▶ To do: Copy out the final stretch of the listing: the line that contains "Continue the Blender" and all lines after it, exactly as they appear.

▶ Provided information:
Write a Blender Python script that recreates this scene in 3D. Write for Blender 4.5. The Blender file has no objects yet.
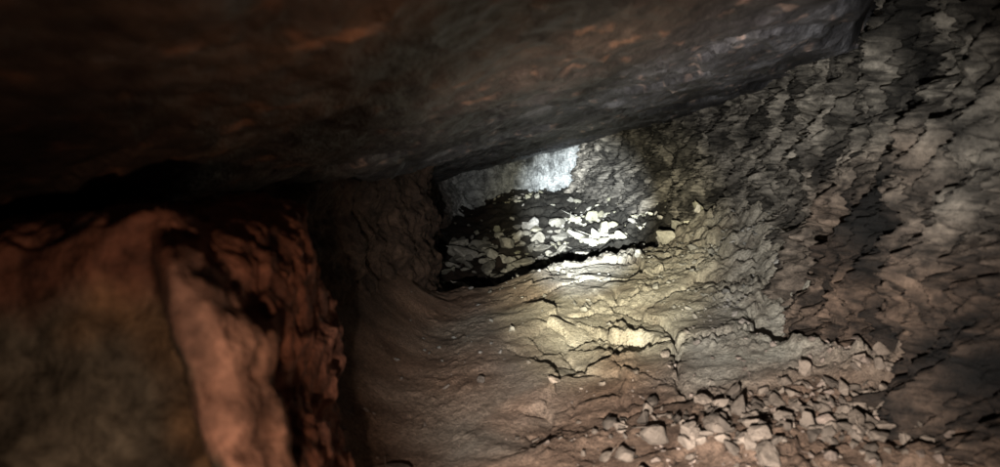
import bpy, math, random
import numpy as np
from mathutils import Vector, Matrix
import bmesh
random.seed(7); rng=np.random.RandomState(11)
scene=bpy.context.scene

# ---------------------------------------------------------------- noise
_perm=rng.permutation(256).astype(np.int64); _perm=np.concatenate([_perm,_perm,_perm])
_g=rng.normal(size=(256,3)); _g/=np.linalg.norm(_g,axis=1)[:,None]
_rand=rng.rand(256,4)
def _h(i,j,k): return _perm[_perm[_perm[i&255]+(j&255)]+(k&255)]
def perlin(x,y,z):
    x,y,z=np.broadcast_arrays(x,y,z)
    xi=np.floor(x).astype(np.int64);yi=np.floor(y).astype(np.int64);zi=np.floor(z).astype(np.int64)
    fx=x-xi;fy=y-yi;fz=z-zi
    u=fx**3*(fx*(fx*6-15)+10);v=fy**3*(fy*(fy*6-15)+10);w=fz**3*(fz*(fz*6-15)+10)
    r=0
    for dx in (0,1):
        for dy in (0,1):
            for dz in (0,1):
                g=_g[_h(xi+dx,yi+dy,zi+dz)]
                d=g[...,0]*(fx-dx)+g[...,1]*(fy-dy)+g[...,2]*(fz-dz)
                r=r+d*(u if dx else 1-u)*(v if dy else 1-v)*(w if dz else 1-w)
    return r*1.5
def fbm(x,y,z,oct=5,gain=.5,lac=2.03):
    s=0;a=1.;f=1.
    for o in range(oct):
        s=s+a*perlin(x*f+o*17.3,y*f-o*9.1,z*f+o*5.7);a*=gain;f*=lac
    return s
def ridged(x,y,z,oct=4,gain=.5,lac=2.1):
    s=0;a=1.;f=1.
    for o in range(oct):
        n=1-np.abs(perlin(x*f+o*11.3,y*f-o*3.1,z*f+o*8.7))*2
        s=s+a*n;a*=gain;f*=lac
    return s
def voronoi(x,y,z,rel=False):
    x,y,z=np.broadcast_arrays(x,y,z)
    xi=np.floor(x).astype(np.int64);yi=np.floor(y).astype(np.int64);zi=np.floor(z).astype(np.int64)
    flat=np.ptp(z)==0
    f1=np.full(x.shape,9.);f2=np.full(x.shape,9.);cid=np.zeros(x.shape,np.int64)
    rx=np.zeros(x.shape);ry=np.zeros(x.shape)
    for dx in (-1,0,1):
        for dy in (-1,0,1):
            for dz in ((0,) if flat else (-1,0,1)):
                h=_h(xi+dx,yi+dy,zi+dz);r=_rand[h]
                ax=xi+dx+r[...,0]-x;ay=yi+dy+r[...,1]-y
                d=ax**2+ay**2
                if not flat: d=d+(zi+dz+r[...,2]-z)**2
                d=np.sqrt(d)
                m=d<f1
                f2=np.where(m,f1,np.minimum(f2,d));cid=np.where(m,h,cid);f1=np.where(m,d,f1)
                if rel: rx=np.where(m,ax,rx);ry=np.where(m,ay,ry)
    if rel: return f1,f2,_rand[cid],rx,ry
    return f1,f2,_rand[cid]
def sm(a,b,x):
    t=np.clip((x-a)/(b-a),0,1);return t*t*(3-2*t)

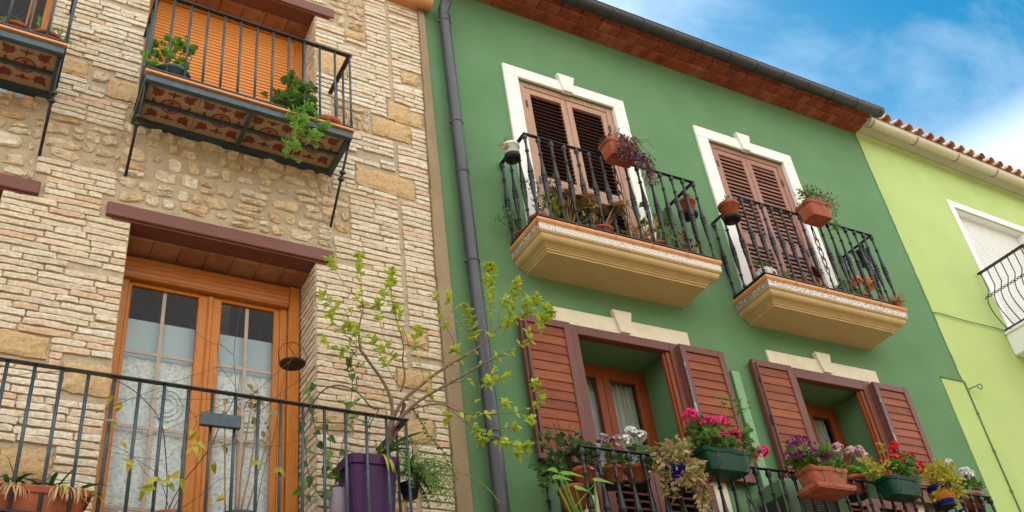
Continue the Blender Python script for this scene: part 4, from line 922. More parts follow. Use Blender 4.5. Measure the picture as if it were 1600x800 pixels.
t, p = plant_thing('hanging_flowerpot', 'terracotta pot hung on the right side rail of the green house\'s nearer upper balcony', 'flowerpot', 1071, 328, -.35, GP)
c = V3((6.48+.115, -.30, 6.40)); c = V3((6.56, -.25, 6.38)); t.location = c
pot_round(t, c, .105, .20, m_pot); k = MB(); k.lathe(c-V3((0,0,.01)), [(.08,-.012),(.10,0),(.104,.03),(.10,.03)], 18); k.build('saucer', m_pblack, t)
k = MB(); foliage(k, c+V3((.04,0,.24)), (.07,.06,.09), 40, .05, .012, up=1.2); k.build('foliage', l_mid, t)
# floor plants of the first balcony
def twiggy(name, label, cat, c, h, n, lm, L_=.03, W_=.02, spread=.2, pot=None, lean=(0,0), tw=m_twig, nl=9, stemr=.004, kind='kite'):
    t = thing(name, label, cat, c, GF); c = V3(c)
    pot_round(t, c, pot[0], pot[1], pot[2]); k = MB(); f = MB(); b = c+V3((0,0,pot[1]-.03))
    for i in range(n):
        o = V3((R.uniform(-1,1)*spread+lean[0], R.uniform(-.6,.6)*spread+lean[1], h*R.uniform(.55,1))); m = b+o*.45+unit()*.03; e = b+o
        k.tube([b, m, e], [stemr, stemr*.7, stemr*.35], 5)
        for j in range(nl):
            u = R.uniform(.35,1); q = (b.lerp(m, u*2) if u < .5 else m.lerp(e, u*2-1)); leaf(f, q, unit()+V3((0,0,.3)), unit()+V3((0,0,.8)), L_*R.uniform(.7,1.3), W_*R.uniform(.7,1.2), 0, kind)
            if j % 3 == 0: k.tube([q, q+unit()*.05], .0015, 4)
    k.build('stem', tw, t); f.build('foliage', lm, t); return t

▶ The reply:
Continue the Blender Python script for this scene: part 4, from line 922. More parts follow. Use Blender 4.5. Measure the picture as if it were 1600x800 pixels.
t, p = plant_thing('hanging_flowerpot', 'terracotta pot hung on the right side rail of the green house\'s nearer upper balcony', 'flowerpot', 1071, 328, -.35, GP)
c = V3((6.48+.115, -.30, 6.40)); c = V3((6.56, -.25, 6.38)); t.location = c
pot_round(t, c, .105, .20, m_pot); k = MB(); k.lathe(c-V3((0,0,.01)), [(.08,-.012),(.10,0),(.104,.03),(.10,.03)], 18); k.build('saucer', m_pblack, t)
k = MB(); foliage(k, c+V3((.04,0,.24)), (.07,.06,.09), 40, .05, .012, up=1.2); k.build('foliage', l_mid, t)
# floor plants of the first balcony
def twiggy(name, label, cat, c, h, n, lm, L_=.03, W_=.02, spread=.2, pot=None, lean=(0,0), tw=m_twig, nl=9, stemr=.004, kind='kite'):
    t = thing(name, label, cat, c, GF); c = V3(c)
    pot_round(t, c, pot[0], pot[1], pot[2]); k = MB(); f = MB(); b = c+V3((0,0,pot[1]-.03))
    for i in range(n):
        o = V3((R.uniform(-1,1)*spread+lean[0], R.uniform(-.6,.6)*spread+lean[1], h*R.uniform(.55,1))); m = b+o*.45+unit()*.03; e = b+o
        k.tube([b, m, e], [stemr, stemr*.7, stemr*.35], 5)
        for j in range(nl):
            u = R.uniform(.35,1); q = (b.lerp(m, u*2) if u < .5 else m.lerp(e, u*2-1)); leaf(f, q, unit()+V3((0,0,.3)), unit()+V3((0,0,.8)), L_*R.uniform(.7,1.3), W_*R.uniform(.7,1.2), 0, kind)
            if j % 3 == 0: k.tube([q, q+unit()*.05], .0015, 4)
    k.build('stem', tw, t); f.build('foliage', lm, t); return t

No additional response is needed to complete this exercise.